**WHAT YOU NEED TO DO**
Write the number of lines holding the word "picture", and nothing else.

**EXTRACTED DATA**
◆ ◆ ◆ ◆ ◆
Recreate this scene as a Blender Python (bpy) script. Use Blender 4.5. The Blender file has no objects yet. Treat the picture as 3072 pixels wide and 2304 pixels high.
◆ ◆ ◆ ◆ ◆
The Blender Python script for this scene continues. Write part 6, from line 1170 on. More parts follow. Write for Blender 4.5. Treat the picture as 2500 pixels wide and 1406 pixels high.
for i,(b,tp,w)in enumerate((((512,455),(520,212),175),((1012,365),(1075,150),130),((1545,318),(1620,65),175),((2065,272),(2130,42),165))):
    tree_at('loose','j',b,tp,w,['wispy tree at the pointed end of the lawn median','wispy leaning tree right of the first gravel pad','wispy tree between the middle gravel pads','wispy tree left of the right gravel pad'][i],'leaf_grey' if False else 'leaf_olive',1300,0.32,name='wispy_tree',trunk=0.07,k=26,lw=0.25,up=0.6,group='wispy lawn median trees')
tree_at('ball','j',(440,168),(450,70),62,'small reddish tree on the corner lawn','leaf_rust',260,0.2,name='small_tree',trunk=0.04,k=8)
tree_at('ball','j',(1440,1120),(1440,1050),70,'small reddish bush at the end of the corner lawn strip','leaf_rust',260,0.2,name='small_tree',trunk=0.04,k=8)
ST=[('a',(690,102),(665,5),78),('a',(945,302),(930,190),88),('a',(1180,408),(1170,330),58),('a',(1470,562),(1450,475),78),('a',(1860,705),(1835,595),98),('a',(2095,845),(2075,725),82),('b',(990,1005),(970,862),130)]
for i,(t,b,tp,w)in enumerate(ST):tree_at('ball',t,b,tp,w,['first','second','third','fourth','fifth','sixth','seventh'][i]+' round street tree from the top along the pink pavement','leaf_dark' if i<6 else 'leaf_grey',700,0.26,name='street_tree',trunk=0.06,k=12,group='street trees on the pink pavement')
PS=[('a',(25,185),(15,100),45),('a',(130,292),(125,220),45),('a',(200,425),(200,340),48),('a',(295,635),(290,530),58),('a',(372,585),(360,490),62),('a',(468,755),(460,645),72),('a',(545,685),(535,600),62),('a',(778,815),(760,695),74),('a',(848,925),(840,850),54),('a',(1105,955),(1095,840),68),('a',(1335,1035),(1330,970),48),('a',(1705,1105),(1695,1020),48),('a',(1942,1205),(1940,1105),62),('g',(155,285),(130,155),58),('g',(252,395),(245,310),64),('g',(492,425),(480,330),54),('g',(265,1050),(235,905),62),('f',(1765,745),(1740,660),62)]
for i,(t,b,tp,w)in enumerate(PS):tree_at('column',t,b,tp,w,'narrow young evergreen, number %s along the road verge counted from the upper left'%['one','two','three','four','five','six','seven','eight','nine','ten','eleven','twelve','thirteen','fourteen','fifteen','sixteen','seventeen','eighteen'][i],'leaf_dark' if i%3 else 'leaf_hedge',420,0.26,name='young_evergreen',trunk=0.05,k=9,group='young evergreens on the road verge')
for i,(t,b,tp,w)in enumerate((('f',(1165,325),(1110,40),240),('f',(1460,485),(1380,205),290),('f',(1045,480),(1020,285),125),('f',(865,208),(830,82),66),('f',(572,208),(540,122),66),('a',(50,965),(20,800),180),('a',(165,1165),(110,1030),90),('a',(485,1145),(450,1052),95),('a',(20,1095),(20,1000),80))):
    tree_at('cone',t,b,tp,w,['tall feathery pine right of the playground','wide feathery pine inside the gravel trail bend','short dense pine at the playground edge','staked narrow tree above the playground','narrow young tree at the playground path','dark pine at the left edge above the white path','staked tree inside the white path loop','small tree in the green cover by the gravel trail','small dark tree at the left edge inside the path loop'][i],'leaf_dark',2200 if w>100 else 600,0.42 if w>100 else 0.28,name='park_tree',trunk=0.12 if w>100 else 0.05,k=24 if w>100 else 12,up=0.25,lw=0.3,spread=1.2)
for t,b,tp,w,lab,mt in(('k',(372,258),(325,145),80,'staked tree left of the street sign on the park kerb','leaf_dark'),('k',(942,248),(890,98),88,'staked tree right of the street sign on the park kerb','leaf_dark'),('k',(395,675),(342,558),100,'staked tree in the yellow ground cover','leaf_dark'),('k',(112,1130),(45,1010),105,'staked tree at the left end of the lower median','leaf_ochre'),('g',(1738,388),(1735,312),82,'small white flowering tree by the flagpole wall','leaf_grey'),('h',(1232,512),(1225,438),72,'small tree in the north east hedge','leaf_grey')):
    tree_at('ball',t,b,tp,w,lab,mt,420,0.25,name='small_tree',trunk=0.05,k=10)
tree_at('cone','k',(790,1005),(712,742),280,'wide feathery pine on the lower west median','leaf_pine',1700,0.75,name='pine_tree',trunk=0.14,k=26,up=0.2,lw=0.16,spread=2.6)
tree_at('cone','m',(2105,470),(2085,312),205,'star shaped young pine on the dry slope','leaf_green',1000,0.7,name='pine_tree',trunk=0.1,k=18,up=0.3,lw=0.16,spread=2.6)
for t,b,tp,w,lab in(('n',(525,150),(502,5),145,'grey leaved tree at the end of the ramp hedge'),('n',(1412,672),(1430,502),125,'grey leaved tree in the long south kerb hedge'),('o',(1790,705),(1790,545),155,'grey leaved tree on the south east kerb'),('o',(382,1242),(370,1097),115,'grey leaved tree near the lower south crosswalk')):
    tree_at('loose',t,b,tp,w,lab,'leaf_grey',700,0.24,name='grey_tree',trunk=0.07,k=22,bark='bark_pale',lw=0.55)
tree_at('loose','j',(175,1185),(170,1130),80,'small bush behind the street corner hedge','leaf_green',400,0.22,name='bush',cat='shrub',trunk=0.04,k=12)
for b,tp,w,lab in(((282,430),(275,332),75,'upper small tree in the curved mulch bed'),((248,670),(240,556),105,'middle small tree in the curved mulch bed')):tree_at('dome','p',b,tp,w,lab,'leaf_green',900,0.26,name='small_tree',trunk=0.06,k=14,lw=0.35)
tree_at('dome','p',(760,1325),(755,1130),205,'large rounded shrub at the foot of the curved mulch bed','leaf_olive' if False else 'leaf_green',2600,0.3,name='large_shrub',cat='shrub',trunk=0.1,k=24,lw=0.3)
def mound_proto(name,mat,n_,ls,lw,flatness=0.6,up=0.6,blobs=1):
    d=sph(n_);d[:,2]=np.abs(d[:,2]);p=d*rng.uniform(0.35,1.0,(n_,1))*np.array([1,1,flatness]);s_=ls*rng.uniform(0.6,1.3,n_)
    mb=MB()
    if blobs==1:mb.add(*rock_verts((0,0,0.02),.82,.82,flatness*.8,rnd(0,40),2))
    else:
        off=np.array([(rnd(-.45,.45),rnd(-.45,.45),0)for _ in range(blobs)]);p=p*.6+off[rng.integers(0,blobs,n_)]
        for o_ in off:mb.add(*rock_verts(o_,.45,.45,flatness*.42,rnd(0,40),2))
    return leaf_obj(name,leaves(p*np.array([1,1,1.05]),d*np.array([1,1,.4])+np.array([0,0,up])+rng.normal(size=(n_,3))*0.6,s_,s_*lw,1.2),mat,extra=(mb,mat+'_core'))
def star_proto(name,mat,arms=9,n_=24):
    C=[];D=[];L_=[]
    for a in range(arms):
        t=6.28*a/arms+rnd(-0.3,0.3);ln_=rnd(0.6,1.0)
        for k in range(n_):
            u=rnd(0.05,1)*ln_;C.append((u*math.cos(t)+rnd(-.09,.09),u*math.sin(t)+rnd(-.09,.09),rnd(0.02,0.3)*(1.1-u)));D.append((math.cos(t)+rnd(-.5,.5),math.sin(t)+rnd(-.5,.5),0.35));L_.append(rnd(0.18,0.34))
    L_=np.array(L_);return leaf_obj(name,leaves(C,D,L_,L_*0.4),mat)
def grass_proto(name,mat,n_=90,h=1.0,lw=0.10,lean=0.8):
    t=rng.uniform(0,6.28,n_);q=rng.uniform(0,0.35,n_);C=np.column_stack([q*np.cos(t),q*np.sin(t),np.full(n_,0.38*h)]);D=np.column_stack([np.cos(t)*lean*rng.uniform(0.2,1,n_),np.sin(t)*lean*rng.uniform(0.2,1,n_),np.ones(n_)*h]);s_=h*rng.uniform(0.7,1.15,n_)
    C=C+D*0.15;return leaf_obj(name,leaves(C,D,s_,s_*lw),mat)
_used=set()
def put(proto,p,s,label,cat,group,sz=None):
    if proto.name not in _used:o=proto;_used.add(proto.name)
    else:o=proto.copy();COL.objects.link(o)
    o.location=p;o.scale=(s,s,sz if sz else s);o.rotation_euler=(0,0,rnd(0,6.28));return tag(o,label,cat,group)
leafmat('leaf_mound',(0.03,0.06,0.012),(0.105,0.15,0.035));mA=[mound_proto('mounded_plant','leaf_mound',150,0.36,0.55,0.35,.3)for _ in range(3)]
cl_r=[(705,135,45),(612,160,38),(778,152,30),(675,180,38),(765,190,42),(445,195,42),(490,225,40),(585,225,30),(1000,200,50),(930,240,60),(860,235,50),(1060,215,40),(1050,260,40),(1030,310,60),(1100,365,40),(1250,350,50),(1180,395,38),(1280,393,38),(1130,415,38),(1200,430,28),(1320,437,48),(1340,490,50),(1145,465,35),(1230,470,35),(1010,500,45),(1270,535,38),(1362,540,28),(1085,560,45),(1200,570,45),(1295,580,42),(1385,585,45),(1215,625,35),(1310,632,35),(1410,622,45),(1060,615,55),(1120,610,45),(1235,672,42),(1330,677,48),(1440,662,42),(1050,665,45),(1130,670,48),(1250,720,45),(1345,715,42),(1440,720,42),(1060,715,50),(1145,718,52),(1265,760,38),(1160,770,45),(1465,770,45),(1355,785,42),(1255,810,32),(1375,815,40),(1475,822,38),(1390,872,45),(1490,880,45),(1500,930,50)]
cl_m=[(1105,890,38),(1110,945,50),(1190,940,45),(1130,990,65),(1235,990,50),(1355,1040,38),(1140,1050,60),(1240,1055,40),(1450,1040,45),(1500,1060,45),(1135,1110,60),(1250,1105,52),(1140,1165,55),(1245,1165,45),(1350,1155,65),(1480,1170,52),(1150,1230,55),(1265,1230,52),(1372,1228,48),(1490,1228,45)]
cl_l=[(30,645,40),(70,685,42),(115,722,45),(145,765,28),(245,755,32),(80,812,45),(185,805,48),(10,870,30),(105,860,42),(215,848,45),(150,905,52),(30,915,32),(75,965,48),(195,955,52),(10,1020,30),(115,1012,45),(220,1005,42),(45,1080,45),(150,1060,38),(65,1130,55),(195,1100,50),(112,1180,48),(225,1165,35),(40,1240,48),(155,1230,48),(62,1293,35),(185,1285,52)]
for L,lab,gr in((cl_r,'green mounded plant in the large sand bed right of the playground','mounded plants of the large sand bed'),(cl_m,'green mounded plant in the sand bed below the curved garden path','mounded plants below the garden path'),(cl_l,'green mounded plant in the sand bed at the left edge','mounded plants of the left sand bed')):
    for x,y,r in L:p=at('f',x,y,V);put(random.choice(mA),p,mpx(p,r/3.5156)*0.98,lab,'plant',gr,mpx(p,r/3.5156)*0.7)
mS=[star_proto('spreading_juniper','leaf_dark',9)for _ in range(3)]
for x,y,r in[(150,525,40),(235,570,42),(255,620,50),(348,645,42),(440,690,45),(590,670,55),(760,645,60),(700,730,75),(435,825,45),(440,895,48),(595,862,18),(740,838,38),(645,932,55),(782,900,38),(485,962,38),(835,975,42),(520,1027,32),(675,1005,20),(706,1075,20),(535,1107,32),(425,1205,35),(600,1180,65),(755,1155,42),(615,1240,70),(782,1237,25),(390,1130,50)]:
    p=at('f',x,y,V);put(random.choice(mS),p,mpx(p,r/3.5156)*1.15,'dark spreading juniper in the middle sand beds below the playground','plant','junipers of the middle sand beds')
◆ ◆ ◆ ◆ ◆
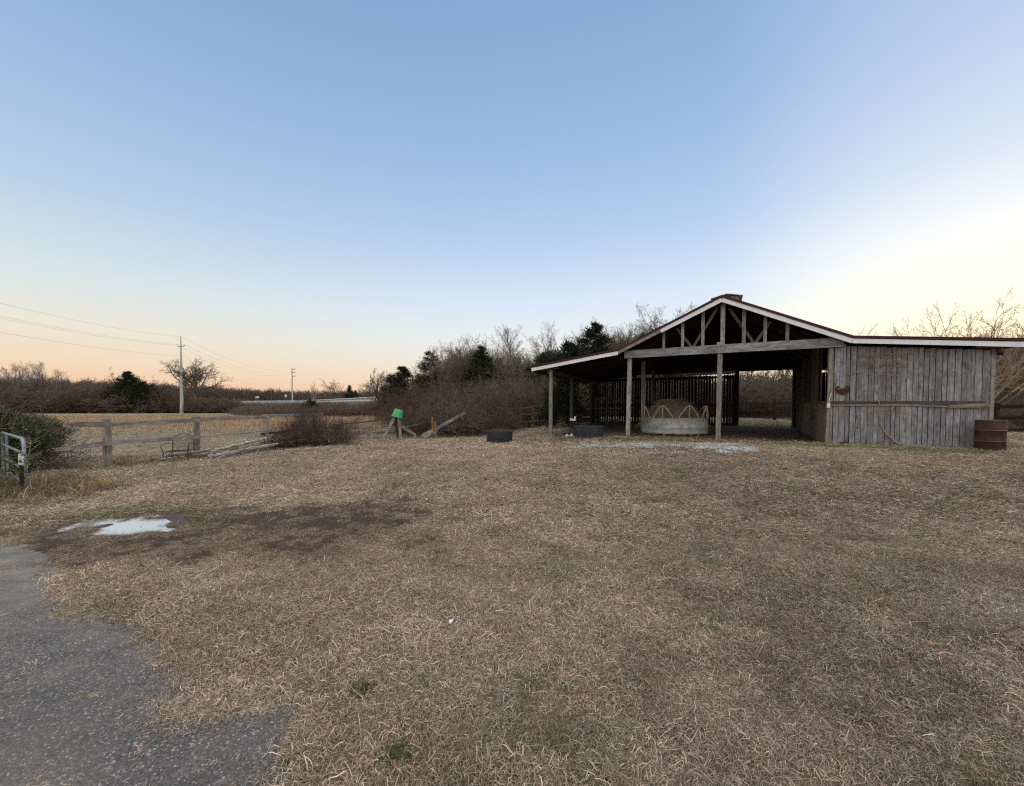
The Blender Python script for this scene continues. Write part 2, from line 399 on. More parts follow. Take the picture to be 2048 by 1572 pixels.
◆ ◆ ◆ ◆ ◆
**SOLVED EXERCISE**
3